▸ What is required
In the entries below, print exactly the lines from the first through the one with "return tag(o, label, cat)", both included, and none of the pictures.

▸ Scene modeling code data
□ □ □

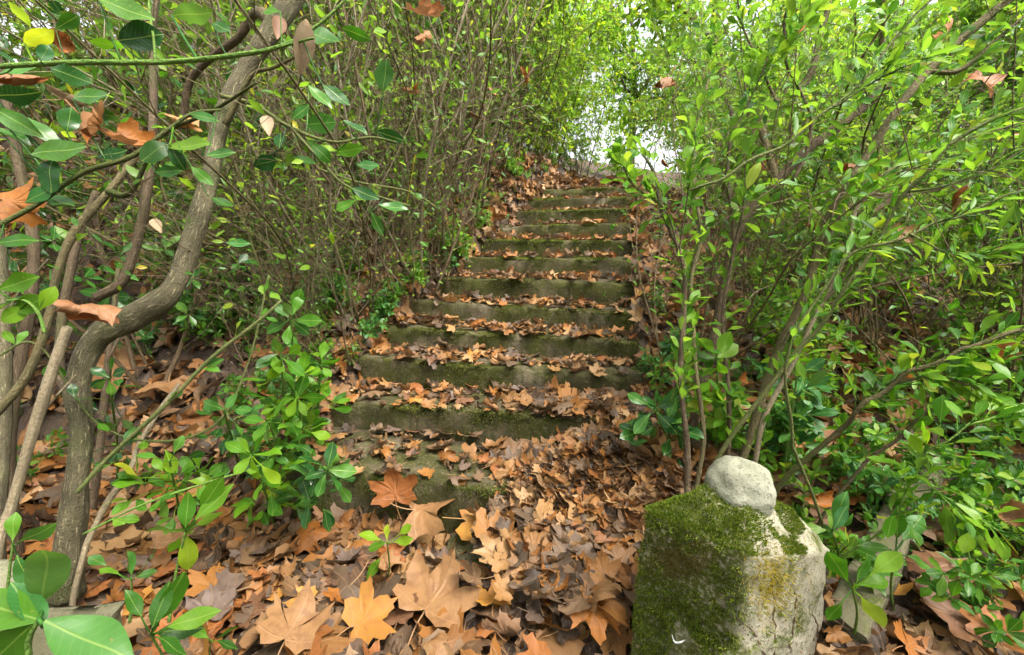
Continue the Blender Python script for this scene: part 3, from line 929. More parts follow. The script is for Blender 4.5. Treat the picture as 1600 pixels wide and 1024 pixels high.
def boulder(name, loc, rad, sq, seed, mat, label, cat, amp=.16, sub=5):
    import bmesh
    bm = bmesh.new(); bmesh.ops.create_icosphere(bm, subdivisions=sub, radius=1)
    for v in bm.verts:
        p = v.co.copy()
        n = mnoise.noise(p * 1.3 + Vector((seed, 2, 3))) * amp + mnoise.noise(p * 3.2 + Vector((seed, 7, 1))) * amp * .35 + mnoise.noise(p * 9 + Vector((seed, 1, 1))) * amp * .08
        v.co = Vector((p.x * sq[0], p.y * sq[1], p.z * sq[2])) * (rad * (1 + n))
    me = bpy.data.meshes.new(name); bm.to_mesh(me); bm.free()
    me.polygons.foreach_set('use_smooth', np.ones(len(me.polygons), bool)); me.materials.append(mat)
    o = bpy.data.objects.new(name, me); COL.objects.link(o); o.location = loc
    return tag(o, label, cat)


bc = at(1154, 763, CDC + .02)
bo = boulder('rounded_stone', bc, 50 * CDC / F_PX, (1.04, .98, .98), 4.2, BALL_MAT, 'smooth grey rounded stone sitting on top of the mossy pier', 'stone', .15)
bo.rotation_euler = (.05, .1, .4)
# white crescent feather on the pier
P = []
for q2 in catmull(np.array([(1050, 992), (1054, 1003), (1062, 1004), (1071, 1000)], float), 5):
    d = pp[:, :2] - q2; m = np.argmin((d ** 2).sum(1) + 1e6 * ((fn @ ray(*q2)) > -.1)); P.append(at(q2[0], q2[1], pp[m, 2] - .012))
b = MB(); tube(b, np.array(P), np.interp(np.linspace(0, 1, len(P)), [0, .3, .7, 1], [.0008, .0022, .0022, .0006]), 6)
wm, nt, nd, lk = new_mat('feather_white'); p_ = N(nt, 'ShaderNodeBsdfPrincipled', i_Roughness=.6); p_.inputs[0].default_value = (.7, .72, .72, 1); lk.new(p_.outputs[0], N(nt, 'ShaderNodeOutputMaterial').inputs[0])
tag(b.build('feather', wm), 'tiny white curled feather stuck on the mossy pier flank', 'feather')
P = []
boulder('bank_boulder', on_ground(425, 322) + [0, .1, -.03], .2, (1.1, .8, .8), 9.1, ROCK_MAT, 'pale boulder half sunk in the leaf covered bank', 'boulder', .2, 4)
boulder('mossy_rock', at(-20, 935, .95), .075, (.9, 1, 1), 2.7, ROCK_MAT, 'small yellowish rock at the edge of the stone block', 'rock', .2, 4)


def stone_block(name, p0, p1, width, height, mat, label, cat, seed):
    p0, p1 = np.array(p0, float), np.array(p1, float)
    ax = norm((p1 - p0) * [1, 1, 0]); L = np.linalg.norm((p1 - p0)[:2]); sd = np.array([-ax[1], ax[0], 0])
    r = .012
    prof = [(0, -.15), (0, 0)] + [(0, z) for z in np.linspace(.02, height - r, 6)] + [(r * .3, height - r * .3), (r, height)] + [(w, height) for w in np.linspace(.03, width - .02, 8)] + [(width - r, height), (width - r * .3, height - r * .3)] + [(width, z) for z in np.linspace(height - r, .0, 6)] + [(width, -.15)]
    prof = np.array(prof); M = max(12, int(L / .02)); n = len(prof); a = np.linspace(0, 1, M)
    base = p0 + (p1 - p0) * a[:, None]
    V = (base[:, None] + prof[None, :, :1] * sd + prof[None, :, 1:] * np.array([0, 0, 1.0])).reshape(-1, 3)
    for q in range(len(V)):
        V[q] += np.array([fbm(V[q] + seed, 9), fbm(V[q] + seed + 7, 9), fbm(V[q] + seed + 3, 11)]) * .008
    i, j = np.meshgrid(np.arange(M - 1), np.arange(n - 1), indexing='ij')
    mb = MB(); mb.add(V, np.stack([i * n + j, (i + 1) * n + j, (i + 1) * n + j + 1, i * n + j + 1], -1).reshape(-1, 4))
    for e in (0, M - 1):
        rg = V[e * n:(e + 1) * n]; mb.add(np.vstack([rg, rg.mean(0)]), None, [[n, t, (t + 1) % n] if e == 0 else [n, (t + 1) % n, t] for t in range(n)])
    return tag(mb.build(name, mat), label, cat)


q1 = at(203, 948, .98); zt = q1[2]; gb = zt - .2
q0 = q1 + np.array([-.75, -.08, 0])
stone_block('stone_block', (q1[0], q1[1] - .2, gb), (q0[0], q0[1] - .2, gb), -.2, .2, BLOCK_MAT, 'low rough granite block behind the big green leaves', 'stone block', 3)
ka = on_ground(1345, 1050); kb = on_ground(1468, 770)
stone_block('stone_kerb', ka + [0, 0, -.05], kb + [0, 0, -.04], .10, .17, BLOCK_MAT, 'low mossy stone kerb running back behind the pier', 'kerb', 8)


ba, bb_ = on_ground(690, 912), on_ground(862, 884)
stone_block('paving_slab', ba + [0, 0, -.05], bb_ + [0, 0, -.045], .2, .10, STEP_MAT, 'half buried stone slab showing among leaves below the lowest step', 'slab', 5)


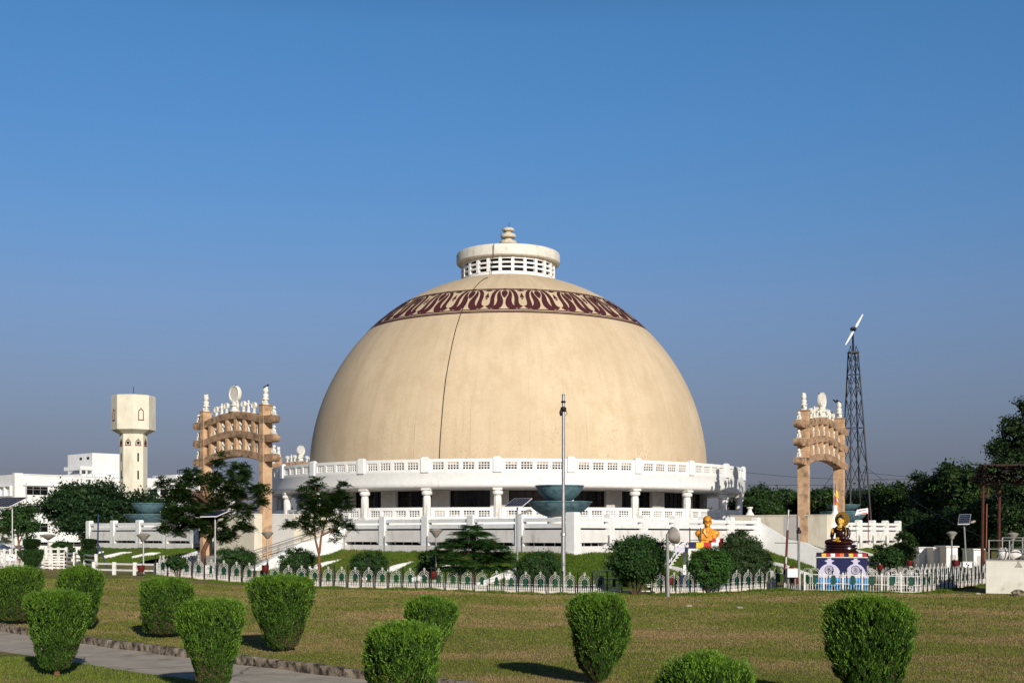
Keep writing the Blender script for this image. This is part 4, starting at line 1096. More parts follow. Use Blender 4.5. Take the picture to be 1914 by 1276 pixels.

□ □ □

▸ Reply to the task
Continue the Blender Python script for this scene: part 3, from line 929. More parts follow. The script is for Blender 4.5. Treat the picture as 1600 pixels wide and 1024 pixels high.
def boulder(name, loc, rad, sq, seed, mat, label, cat, amp=.16, sub=5):
    import bmesh
    bm = bmesh.new(); bmesh.ops.create_icosphere(bm, subdivisions=sub, radius=1)
    for v in bm.verts:
        p = v.co.copy()
        n = mnoise.noise(p * 1.3 + Vector((seed, 2, 3))) * amp + mnoise.noise(p * 3.2 + Vector((seed, 7, 1))) * amp * .35 + mnoise.noise(p * 9 + Vector((seed, 1, 1))) * amp * .08
        v.co = Vector((p.x * sq[0], p.y * sq[1], p.z * sq[2])) * (rad * (1 + n))
    me = bpy.data.meshes.new(name); bm.to_mesh(me); bm.free()
    me.polygons.foreach_set('use_smooth', np.ones(len(me.polygons), bool)); me.materials.append(mat)
    o = bpy.data.objects.new(name, me); COL.objects.link(o); o.location = loc
    return tag(o, label, cat)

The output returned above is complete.